Wherever the word "scene" shows up in a line, please copy that line.

--------------------------------------------------

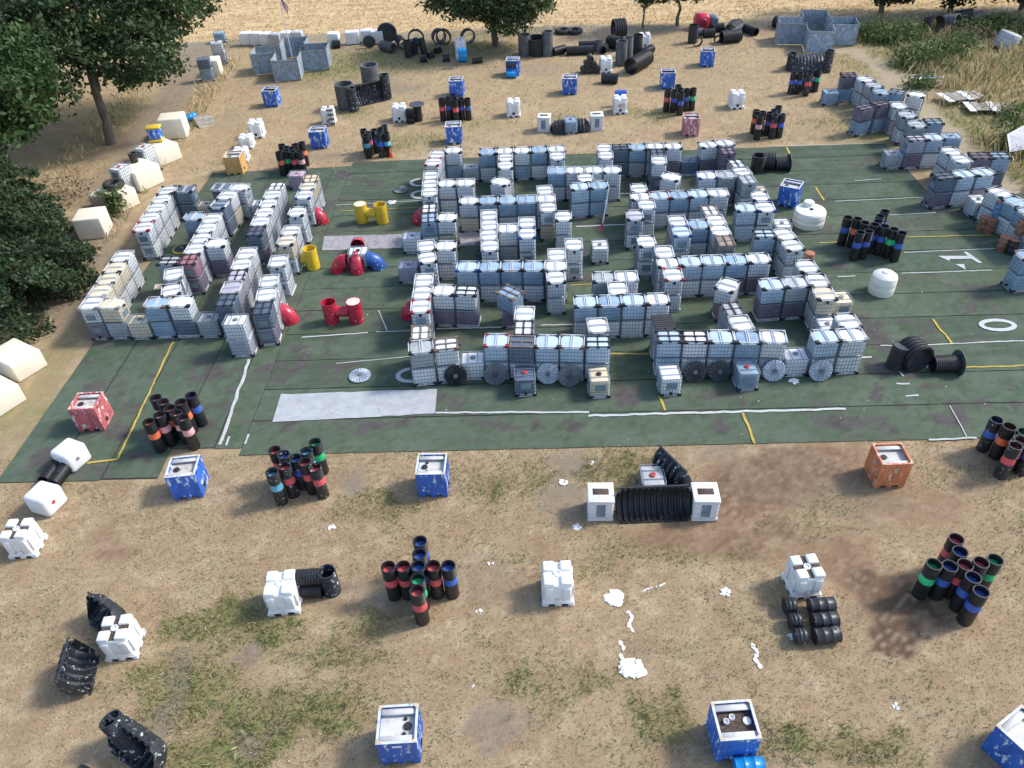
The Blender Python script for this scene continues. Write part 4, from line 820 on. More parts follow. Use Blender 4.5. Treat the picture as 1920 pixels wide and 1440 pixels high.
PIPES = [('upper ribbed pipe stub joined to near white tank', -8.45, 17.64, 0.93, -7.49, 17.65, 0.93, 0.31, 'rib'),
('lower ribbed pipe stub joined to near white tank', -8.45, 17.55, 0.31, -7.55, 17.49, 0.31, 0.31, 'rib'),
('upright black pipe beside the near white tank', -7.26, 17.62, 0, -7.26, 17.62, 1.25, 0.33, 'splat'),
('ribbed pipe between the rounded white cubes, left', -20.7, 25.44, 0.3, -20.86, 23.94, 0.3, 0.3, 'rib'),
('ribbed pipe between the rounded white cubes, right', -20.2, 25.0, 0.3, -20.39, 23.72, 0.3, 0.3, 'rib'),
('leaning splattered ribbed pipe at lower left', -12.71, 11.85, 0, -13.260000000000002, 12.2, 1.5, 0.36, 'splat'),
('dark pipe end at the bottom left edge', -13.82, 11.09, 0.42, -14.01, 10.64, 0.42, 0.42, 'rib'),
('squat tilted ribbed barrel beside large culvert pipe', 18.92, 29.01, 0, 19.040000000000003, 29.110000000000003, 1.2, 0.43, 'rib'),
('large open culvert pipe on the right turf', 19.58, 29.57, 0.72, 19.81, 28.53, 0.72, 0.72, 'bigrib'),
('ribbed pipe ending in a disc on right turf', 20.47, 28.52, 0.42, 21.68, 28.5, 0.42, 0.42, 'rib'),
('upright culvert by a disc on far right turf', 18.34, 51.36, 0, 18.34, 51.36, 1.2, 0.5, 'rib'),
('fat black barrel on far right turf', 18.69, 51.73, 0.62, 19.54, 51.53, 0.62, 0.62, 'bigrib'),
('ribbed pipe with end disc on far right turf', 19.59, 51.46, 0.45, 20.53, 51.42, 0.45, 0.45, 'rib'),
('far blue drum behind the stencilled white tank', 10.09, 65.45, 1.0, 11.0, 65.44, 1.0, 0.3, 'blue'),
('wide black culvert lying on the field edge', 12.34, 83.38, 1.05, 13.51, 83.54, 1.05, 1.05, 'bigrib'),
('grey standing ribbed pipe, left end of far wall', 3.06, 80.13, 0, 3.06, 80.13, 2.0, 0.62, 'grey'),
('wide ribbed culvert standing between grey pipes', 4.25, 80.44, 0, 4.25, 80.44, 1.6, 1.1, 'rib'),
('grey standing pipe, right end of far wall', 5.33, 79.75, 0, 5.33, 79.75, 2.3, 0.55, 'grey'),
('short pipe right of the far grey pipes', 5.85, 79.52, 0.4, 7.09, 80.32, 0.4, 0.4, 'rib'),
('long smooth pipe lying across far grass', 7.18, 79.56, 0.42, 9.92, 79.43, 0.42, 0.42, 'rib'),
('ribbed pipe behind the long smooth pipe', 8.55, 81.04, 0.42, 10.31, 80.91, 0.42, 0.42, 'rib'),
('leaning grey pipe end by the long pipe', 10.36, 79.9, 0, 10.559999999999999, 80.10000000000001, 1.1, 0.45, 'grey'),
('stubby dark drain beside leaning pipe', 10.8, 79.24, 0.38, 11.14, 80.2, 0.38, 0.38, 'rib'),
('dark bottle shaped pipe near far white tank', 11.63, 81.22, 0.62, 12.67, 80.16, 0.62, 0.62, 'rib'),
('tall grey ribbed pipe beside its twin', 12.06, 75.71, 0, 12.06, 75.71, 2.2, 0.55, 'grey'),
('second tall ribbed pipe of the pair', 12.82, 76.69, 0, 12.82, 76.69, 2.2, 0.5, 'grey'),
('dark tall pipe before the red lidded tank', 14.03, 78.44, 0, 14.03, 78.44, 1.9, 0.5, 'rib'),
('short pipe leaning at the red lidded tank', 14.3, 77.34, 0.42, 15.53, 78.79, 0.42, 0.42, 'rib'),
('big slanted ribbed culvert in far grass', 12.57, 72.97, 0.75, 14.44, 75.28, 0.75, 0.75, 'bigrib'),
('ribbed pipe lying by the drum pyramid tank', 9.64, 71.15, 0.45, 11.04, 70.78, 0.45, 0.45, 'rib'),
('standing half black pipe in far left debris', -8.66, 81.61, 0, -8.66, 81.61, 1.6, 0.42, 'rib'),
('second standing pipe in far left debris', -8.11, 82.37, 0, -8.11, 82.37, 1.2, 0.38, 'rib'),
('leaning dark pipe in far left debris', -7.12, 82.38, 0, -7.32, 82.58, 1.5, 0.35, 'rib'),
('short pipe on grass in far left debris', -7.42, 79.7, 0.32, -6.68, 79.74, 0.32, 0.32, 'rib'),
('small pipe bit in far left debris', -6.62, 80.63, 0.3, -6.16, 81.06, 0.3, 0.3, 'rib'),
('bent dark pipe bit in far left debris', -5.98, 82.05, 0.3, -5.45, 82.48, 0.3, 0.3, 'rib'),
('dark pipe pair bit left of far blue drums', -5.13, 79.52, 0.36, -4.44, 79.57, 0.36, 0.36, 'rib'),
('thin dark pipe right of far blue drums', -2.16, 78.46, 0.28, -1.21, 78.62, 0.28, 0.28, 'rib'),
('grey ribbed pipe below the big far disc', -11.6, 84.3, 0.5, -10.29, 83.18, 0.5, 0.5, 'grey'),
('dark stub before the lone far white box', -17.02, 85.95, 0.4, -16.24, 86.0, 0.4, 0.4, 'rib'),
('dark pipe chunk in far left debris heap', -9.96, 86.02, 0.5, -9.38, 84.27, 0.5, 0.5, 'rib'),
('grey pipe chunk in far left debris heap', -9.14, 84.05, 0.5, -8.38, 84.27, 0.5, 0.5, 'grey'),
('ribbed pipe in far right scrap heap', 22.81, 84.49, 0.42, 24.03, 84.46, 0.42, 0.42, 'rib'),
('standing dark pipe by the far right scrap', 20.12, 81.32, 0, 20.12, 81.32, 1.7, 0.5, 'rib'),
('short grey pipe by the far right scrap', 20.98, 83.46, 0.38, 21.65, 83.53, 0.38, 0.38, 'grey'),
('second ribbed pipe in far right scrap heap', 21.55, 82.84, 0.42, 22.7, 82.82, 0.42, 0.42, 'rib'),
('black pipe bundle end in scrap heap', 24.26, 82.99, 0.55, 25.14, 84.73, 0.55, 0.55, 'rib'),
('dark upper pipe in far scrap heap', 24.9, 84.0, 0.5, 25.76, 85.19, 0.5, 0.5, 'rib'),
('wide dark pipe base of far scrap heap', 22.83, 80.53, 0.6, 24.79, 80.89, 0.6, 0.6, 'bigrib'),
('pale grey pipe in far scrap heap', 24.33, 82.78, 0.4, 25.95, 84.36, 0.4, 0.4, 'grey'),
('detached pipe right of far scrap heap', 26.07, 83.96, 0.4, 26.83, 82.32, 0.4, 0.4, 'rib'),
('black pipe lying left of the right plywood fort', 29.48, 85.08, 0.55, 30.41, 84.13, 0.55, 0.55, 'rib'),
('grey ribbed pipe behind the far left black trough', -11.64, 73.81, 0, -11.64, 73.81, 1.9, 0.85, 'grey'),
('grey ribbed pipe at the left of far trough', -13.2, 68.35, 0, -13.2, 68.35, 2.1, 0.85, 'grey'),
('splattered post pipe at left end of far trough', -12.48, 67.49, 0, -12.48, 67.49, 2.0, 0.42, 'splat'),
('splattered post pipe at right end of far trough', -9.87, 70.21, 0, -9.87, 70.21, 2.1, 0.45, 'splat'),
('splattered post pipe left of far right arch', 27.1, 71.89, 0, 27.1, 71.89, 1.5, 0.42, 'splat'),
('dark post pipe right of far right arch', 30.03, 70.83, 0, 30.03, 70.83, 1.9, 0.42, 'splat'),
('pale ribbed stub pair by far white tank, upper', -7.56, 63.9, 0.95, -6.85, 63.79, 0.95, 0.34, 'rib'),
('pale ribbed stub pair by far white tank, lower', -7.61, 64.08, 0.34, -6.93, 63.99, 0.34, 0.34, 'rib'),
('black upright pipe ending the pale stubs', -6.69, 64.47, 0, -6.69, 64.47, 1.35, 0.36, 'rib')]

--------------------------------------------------

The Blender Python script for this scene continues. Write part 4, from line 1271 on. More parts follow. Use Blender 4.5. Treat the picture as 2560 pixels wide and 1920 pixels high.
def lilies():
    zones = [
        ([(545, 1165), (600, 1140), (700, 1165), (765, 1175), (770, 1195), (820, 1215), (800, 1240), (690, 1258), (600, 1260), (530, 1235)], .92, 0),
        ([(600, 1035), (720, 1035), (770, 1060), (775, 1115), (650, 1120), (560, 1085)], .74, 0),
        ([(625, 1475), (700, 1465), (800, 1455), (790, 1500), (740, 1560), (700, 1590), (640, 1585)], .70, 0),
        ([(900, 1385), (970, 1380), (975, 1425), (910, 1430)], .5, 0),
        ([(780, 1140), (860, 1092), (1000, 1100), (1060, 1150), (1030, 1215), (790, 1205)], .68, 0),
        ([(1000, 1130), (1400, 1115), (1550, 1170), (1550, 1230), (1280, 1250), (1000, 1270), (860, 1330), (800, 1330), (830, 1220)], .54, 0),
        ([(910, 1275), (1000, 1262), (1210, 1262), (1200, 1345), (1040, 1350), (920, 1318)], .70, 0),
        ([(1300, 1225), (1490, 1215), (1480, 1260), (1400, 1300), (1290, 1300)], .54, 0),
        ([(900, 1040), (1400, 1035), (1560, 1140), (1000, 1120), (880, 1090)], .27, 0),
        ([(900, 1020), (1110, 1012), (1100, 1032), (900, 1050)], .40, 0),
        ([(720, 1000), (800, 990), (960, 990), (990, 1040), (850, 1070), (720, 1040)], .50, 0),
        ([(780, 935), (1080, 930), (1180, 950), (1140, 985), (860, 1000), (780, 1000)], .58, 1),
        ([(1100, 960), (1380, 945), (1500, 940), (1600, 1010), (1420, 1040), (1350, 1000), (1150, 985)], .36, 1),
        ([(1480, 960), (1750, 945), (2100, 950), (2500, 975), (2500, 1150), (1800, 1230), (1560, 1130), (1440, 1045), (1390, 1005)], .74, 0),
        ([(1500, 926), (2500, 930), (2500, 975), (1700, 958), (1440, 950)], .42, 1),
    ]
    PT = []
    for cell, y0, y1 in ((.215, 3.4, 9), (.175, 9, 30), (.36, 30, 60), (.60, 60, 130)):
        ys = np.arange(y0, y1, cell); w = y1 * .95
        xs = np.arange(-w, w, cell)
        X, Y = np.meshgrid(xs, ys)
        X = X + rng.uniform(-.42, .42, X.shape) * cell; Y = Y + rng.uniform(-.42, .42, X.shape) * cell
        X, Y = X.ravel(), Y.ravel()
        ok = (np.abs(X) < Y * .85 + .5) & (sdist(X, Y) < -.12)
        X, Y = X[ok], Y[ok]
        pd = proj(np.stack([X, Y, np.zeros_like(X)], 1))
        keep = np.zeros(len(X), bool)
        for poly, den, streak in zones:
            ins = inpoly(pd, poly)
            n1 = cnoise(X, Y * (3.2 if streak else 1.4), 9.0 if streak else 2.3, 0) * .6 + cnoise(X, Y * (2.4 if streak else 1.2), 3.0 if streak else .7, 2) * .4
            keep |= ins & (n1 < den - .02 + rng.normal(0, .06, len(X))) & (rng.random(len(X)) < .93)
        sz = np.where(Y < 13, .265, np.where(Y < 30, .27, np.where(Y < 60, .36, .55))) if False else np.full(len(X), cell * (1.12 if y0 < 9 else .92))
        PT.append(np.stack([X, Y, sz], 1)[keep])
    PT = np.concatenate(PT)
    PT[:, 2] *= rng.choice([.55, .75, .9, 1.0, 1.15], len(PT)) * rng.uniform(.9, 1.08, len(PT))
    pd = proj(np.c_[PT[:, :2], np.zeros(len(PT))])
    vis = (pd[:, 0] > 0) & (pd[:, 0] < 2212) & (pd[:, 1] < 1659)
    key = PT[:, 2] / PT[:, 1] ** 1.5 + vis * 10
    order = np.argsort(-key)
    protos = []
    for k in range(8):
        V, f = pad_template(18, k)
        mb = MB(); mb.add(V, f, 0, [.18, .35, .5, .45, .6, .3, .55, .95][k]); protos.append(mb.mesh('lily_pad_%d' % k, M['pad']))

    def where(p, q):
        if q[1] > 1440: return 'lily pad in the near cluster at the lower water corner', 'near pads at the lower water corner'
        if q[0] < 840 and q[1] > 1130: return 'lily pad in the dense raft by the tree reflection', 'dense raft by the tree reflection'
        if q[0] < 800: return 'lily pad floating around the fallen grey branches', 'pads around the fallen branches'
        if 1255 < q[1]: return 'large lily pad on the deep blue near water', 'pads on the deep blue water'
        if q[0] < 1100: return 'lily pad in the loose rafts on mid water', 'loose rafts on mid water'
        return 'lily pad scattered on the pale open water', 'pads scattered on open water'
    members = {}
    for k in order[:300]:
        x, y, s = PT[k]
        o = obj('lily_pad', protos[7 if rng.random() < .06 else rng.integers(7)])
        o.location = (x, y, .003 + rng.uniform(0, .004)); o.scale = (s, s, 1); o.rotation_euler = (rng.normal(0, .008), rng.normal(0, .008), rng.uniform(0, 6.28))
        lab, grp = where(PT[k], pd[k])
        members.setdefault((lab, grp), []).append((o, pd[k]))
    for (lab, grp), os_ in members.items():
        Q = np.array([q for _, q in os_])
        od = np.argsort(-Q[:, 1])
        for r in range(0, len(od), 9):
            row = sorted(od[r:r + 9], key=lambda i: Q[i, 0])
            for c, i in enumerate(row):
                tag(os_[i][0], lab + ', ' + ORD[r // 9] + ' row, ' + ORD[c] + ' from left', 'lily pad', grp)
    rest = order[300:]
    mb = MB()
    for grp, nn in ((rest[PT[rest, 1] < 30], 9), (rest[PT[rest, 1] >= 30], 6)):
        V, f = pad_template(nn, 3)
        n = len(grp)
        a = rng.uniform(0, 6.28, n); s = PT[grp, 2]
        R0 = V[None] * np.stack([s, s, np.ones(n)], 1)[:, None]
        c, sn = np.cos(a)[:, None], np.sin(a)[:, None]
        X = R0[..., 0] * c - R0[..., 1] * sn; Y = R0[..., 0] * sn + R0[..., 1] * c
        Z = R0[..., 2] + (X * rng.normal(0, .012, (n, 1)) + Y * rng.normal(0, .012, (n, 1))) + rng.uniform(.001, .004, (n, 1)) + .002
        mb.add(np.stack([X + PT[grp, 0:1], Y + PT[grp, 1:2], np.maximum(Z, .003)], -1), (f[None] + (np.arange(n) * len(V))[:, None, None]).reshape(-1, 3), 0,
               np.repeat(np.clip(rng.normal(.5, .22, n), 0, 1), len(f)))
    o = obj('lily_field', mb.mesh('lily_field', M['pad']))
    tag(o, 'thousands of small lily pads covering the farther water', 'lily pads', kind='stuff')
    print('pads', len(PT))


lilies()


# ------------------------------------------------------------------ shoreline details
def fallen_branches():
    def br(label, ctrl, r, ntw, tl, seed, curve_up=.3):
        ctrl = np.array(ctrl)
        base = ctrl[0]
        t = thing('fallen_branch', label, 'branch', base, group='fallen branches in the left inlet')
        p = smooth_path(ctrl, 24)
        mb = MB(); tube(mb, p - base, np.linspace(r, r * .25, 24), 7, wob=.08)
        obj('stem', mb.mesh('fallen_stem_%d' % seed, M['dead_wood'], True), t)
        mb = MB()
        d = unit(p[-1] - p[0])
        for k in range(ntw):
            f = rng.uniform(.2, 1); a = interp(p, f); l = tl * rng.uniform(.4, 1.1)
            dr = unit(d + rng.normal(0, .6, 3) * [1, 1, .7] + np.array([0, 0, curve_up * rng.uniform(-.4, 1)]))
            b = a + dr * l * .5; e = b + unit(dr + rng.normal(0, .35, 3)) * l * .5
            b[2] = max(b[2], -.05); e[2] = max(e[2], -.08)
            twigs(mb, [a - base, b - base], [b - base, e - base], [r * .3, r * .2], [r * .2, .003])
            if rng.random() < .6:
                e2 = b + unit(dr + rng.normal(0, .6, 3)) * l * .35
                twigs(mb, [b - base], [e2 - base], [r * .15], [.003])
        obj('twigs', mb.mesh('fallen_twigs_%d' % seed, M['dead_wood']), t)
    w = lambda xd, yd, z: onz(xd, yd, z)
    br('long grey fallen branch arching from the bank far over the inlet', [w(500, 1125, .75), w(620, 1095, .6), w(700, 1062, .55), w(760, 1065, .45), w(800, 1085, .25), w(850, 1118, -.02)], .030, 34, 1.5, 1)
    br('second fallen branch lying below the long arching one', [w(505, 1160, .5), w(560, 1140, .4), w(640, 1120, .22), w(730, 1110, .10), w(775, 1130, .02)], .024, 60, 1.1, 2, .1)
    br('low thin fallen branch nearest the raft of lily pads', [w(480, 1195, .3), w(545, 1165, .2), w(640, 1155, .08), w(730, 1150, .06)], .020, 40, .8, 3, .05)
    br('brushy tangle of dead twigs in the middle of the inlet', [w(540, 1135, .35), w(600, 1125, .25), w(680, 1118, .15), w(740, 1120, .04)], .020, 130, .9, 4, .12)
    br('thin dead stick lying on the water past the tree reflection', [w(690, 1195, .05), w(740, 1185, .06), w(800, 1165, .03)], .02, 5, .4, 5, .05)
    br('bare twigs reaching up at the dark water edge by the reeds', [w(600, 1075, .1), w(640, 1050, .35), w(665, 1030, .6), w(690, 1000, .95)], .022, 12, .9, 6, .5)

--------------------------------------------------

REPLY:
The Blender Python script for this scene continues. Write part 4, from line 820 on. More parts follow. Use Blender 4.5. Treat the picture as 1920 pixels wide and 1440 pixels high.
The Blender Python script for this scene continues. Write part 4, from line 1271 on. More parts follow. Use Blender 4.5. Treat the picture as 2560 pixels wide and 1920 pixels high.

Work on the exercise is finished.